Lebih lanjut industri film nasional harus lebih dekat dengan teknologi. Hal ini didasari karena persaingan film lokal dan film asing sering terjadi. Manfaatkan juga platform-platform digital yang memiliki peran besar sebagai strategi pendekatan ke pasar film atau penonton seperti Netflix dan platform lainnya.
Ciptakan rasa saling membutuhkan atau ketergantungan dari semua pihak yang terlibat. Film pun akan dipandang sebagai media audio visual yang menarik, mudah dicerna, dan secara langsung merasuk ke pikiran dan jiwa siapa saja. Apalagi era digital sangat lekat dengan teknologi sehingga film disinyalir mampu menumbuhkan pendidikan berkarakter bagi bangsa Indonesia.
Tantangan-tantangan tersebut harus dilalui semua elemen agar gairah perfilman Indonesia bisa memiliki sinergi dan sinkronisasi semua pihak. Ada jalinan yang harus dilakukan secara berkelanjutan untuk mewadahi produksi film lokal.
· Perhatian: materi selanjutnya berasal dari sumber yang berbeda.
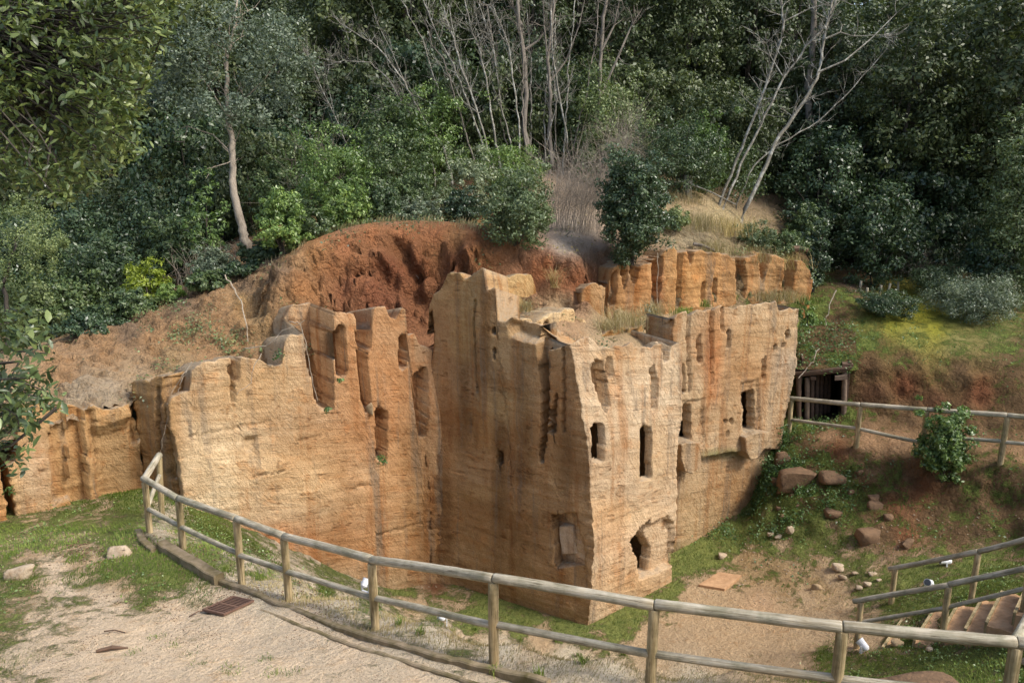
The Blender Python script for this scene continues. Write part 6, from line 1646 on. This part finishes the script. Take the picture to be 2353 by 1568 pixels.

Jangan cuma jadikan perayaan Hari Film Nasional sebagai ajang seremonial belaka karena perayaan Hari Film Nasional bukan untuk mengenang kejayaan masa lalu, tapi untuk menyongsong optimisme masa depan perfilman Indonesia agar semakin jaya. Semoga geliat perfilman Indonesia bisa terus diapresiasi karyanya sehingga dapat memperkuat ketahanan budaya lokal dan membuktikan eksistensi perfilman Indonesia di mata dunia.
Bukan hanya sebagai media hiburan, film harus memenuhi unsur nilai-nilai kultural edukatif yang mencerdaskan kehidupan bangsa, membangun karakter, meningkatkan ketahanan budaya, dan mensejahterakan masyarakat. Mari jadikan ekosistem perfilman Indonesia yang saling berkolaborasi sehingga tidak hanya berorientasi bisnis melainkan suatu hasil karya yang layak diapresiasi sepanjang masa. Selamat Hari Film Nasional ke 68!
Sudahkah kamu menontonfilm Indonesiahari ini?